Sen. Mark Warner is seeking to add an amendment to a pending Ukraine aid package that would create a law enforcement partnership between the United States and Ukraine to combat cyber-crime.  

“The previous Ukrainian regime under president [Viktor] Yanukovych basically turned a blind eye to the number of cyber-activists there,” the Virginia Democrat said Monday on MSNBC. “And I think many of us remember the Target breach that took place right before Christmas , that was perpetrated by cyber-criminals out of Ukraine. If we’re going to help Ukraine, Ukraine needs to step up and work with our law enforcement officials to go after these cyber-criminals.”  

The Senate is expected to take up the Ukrainian bill on Monday evening after a procedural vote.  

Sen. Mark S. Kirk, R-Ill., is a co-sponsor of the Warner amendment.  

Target disclosed on Dec. 19 that 40 million credit and debit card accounts had been compromised during the peak holiday shopping season and that hackers had gotten into the accounts of as many as 70 million customers and stolen personal information, such as names, phone numbers, and email and mailing addresses. The data breach is under investigation by several agencies.  

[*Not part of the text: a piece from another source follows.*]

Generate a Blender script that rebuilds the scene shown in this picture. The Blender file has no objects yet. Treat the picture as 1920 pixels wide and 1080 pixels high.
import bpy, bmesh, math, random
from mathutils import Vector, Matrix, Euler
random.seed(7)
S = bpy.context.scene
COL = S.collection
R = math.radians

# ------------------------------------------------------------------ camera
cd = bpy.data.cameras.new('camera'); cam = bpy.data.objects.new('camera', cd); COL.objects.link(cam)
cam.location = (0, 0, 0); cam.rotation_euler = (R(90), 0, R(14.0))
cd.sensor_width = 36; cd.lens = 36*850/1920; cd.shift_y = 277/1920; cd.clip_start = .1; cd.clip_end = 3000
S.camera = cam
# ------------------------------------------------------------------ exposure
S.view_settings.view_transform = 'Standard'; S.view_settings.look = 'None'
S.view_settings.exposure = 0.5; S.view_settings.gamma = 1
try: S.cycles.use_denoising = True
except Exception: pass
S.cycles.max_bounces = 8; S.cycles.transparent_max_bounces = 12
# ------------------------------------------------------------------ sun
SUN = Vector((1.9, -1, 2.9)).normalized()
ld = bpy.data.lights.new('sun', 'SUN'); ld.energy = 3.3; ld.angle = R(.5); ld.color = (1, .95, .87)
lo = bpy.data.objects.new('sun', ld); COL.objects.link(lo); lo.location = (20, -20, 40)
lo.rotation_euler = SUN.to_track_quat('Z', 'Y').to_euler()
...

Other possible amendments include a proposal from Sen. John Barrasso, R-Wyo., which would expedite exports of natural gas from the United States to allies in the region.  

Warner said he is supportive of boosting exports to Europe, which is dependent on Russian exports, and has been working with Sen. John Hoeven, R-N.D., to push the White House to take action. Speaker John A. Boehner, R-Ohio, has also called for action.  

“I absolutely would join with the speaker or anyone else,” Warner said. “I called on the administration last week to expedite these permits.”  

Boehner has charged that the White House has been slow to clear red tape for exports. Warner disagreed.  

“I’m not sure the administration has been necessarily dragging their feet,” he said. “They have approved six of these permits. There’s about another 20 pending. We’d like to know — they ought to go ahead and approve them or tell us why within … 60 to 90 days, let us know why.”